Long Acre Life also tackles the problem of transparency. With this approach all assumptions, transactions, risks and rewards are visible and shared among stakeholders (the sponsor, the scheme and any outside investors). Crucially, there are no black boxes. And with the right technology (Long Acre Life uses PensionsFirst’s PFaroe, for instance), CFOs and trustees have easy access to up-to-date and accurate information about scheme liabilities, assets and risks, at the click of a button. The result is that all parties can make timely and more efficient decisions about when to transact.[[[PAGE]]]
And this leads us to the final hurdle – timing. It is fair to say that buyout and buy-in prices have increased, yes, but innovative solutions offered by new entrants into the market now put buyouts within reach for many schemes. Of course, on the flipside, it is clear that there are also schemes that are some way away from being in a position to conduct a full buyout – yet this does not mean that they should simply sit back and do nothing.

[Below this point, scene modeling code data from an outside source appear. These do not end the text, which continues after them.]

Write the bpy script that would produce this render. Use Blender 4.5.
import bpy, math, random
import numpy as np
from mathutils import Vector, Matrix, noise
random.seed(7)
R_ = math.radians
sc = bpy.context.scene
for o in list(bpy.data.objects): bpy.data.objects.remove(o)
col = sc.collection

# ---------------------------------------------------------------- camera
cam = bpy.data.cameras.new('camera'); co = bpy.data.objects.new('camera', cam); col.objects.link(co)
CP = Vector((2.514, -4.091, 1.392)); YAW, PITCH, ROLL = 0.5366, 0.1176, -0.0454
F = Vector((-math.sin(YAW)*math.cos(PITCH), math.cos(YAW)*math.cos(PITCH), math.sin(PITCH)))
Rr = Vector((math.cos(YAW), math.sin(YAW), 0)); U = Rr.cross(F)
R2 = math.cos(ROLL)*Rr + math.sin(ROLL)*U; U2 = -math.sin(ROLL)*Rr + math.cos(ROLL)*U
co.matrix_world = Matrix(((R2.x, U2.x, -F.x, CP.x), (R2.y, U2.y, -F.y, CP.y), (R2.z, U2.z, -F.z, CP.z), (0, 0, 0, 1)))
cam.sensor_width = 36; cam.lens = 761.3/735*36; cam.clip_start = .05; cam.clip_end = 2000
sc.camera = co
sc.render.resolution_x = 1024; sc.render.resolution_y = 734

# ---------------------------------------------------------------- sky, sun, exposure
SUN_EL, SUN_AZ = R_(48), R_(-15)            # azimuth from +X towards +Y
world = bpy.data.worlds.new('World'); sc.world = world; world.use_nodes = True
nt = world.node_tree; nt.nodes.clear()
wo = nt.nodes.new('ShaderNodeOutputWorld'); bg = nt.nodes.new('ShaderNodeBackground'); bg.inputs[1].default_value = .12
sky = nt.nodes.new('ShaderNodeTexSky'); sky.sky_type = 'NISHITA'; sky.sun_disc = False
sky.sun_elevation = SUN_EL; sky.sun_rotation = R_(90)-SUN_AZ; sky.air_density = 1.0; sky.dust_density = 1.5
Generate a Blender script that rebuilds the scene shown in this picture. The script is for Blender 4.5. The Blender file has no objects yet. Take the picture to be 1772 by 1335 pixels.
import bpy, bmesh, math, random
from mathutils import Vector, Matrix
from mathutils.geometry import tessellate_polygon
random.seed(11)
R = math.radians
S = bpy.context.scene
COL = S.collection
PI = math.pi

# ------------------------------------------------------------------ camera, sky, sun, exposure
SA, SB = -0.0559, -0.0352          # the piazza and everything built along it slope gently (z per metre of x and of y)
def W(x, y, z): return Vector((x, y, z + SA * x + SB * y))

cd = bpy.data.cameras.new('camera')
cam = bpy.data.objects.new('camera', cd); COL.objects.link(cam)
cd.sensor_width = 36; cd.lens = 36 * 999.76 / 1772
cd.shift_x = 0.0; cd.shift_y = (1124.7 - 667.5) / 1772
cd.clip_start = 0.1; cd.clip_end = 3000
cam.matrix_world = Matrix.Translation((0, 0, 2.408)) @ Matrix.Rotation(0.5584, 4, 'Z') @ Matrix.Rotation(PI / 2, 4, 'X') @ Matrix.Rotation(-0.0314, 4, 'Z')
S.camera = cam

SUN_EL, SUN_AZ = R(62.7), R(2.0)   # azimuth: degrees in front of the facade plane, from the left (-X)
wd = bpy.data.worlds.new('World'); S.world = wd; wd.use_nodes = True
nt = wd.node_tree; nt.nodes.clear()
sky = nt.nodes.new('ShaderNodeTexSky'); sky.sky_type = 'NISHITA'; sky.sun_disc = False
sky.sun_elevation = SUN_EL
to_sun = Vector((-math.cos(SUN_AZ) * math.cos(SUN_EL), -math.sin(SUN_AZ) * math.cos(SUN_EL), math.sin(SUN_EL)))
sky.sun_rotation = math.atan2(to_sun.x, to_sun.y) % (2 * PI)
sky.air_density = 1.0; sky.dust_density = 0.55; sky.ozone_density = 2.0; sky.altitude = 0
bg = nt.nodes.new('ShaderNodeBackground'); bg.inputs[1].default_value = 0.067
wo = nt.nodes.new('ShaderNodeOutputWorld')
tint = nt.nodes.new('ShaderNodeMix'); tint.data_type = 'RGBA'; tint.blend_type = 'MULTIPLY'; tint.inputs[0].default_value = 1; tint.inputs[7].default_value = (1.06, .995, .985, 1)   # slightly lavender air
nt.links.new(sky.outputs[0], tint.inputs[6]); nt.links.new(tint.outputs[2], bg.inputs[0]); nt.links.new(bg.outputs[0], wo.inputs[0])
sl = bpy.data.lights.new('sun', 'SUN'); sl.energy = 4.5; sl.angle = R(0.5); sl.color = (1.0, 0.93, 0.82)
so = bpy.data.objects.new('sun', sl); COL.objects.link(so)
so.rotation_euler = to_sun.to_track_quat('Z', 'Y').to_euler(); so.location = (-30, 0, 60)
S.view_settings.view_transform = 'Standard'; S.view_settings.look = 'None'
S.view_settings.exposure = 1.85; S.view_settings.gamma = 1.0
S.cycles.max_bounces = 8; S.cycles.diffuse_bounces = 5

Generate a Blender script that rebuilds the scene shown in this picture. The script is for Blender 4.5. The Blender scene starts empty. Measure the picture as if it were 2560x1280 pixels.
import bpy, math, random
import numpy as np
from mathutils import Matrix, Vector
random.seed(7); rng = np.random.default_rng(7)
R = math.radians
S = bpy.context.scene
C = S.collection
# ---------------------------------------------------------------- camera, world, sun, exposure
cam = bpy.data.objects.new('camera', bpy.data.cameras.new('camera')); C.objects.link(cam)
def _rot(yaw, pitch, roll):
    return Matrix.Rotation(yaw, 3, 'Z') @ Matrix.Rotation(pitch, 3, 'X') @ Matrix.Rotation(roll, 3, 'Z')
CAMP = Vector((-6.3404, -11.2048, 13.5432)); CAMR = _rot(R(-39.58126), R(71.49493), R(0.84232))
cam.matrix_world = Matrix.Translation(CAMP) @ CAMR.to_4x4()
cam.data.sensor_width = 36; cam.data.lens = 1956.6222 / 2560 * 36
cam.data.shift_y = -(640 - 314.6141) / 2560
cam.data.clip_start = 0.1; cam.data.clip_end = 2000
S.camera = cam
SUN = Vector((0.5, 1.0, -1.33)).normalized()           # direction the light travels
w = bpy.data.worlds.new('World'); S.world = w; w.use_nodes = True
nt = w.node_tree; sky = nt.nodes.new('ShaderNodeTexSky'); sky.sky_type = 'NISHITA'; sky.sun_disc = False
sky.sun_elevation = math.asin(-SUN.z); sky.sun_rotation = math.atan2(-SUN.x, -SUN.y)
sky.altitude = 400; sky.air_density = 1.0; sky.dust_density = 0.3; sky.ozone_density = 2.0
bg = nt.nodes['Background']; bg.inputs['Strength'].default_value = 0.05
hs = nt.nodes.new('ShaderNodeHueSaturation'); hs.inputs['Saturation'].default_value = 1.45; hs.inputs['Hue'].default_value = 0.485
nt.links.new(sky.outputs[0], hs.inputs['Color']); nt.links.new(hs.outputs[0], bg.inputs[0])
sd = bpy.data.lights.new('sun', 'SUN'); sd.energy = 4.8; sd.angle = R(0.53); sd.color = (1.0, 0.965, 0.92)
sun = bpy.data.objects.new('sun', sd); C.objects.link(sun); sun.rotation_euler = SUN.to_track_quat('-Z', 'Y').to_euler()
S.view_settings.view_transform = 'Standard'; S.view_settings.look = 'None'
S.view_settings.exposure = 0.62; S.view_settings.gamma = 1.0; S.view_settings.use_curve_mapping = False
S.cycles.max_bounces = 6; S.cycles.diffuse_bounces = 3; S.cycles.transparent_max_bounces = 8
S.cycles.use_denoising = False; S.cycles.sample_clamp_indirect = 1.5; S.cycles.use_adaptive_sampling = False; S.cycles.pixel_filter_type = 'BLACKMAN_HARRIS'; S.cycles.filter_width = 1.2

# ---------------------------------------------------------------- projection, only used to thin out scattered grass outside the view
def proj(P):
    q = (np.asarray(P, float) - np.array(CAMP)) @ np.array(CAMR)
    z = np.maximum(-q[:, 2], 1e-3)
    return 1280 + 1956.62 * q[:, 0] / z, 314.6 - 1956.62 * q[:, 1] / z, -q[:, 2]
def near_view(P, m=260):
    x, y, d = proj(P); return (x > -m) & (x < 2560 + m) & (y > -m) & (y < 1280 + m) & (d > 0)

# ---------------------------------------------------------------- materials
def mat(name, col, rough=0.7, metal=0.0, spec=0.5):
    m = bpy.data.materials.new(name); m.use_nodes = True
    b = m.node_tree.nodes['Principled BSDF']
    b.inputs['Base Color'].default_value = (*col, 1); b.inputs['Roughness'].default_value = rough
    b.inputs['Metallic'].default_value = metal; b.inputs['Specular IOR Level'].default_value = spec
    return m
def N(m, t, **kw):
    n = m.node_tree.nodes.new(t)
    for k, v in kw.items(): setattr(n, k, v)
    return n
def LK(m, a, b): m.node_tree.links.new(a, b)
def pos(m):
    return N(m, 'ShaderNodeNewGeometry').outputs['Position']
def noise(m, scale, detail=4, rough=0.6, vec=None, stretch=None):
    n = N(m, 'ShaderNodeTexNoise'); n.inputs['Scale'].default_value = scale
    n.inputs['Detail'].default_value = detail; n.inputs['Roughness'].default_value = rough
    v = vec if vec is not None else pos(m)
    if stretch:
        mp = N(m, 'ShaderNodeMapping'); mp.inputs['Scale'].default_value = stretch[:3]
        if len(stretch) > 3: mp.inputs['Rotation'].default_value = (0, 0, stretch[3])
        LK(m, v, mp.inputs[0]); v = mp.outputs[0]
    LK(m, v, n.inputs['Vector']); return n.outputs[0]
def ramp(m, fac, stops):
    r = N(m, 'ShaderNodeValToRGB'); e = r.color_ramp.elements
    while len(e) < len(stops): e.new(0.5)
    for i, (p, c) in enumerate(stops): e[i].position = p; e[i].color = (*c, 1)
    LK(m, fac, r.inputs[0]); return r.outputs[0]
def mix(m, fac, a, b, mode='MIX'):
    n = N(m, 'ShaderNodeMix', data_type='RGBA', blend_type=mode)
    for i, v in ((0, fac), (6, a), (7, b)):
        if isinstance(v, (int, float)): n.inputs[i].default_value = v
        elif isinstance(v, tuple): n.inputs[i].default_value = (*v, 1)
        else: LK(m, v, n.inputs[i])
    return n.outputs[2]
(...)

Indeed, preparing for a major transaction itself takes many months and to delay the start of this journey may mean missing a window of opportunity when it opens. Schemes must therefore engage with buyout experts as soon as possible, who will be able to advise them on the potential routes to buyout – longevity swaps, synthetic buy-ins or deferred buy-in/buyouts are all legitimate precursors to a full buyout, for instance. The journey to buyout may be a long one for some schemes – which means that now is the time to begin.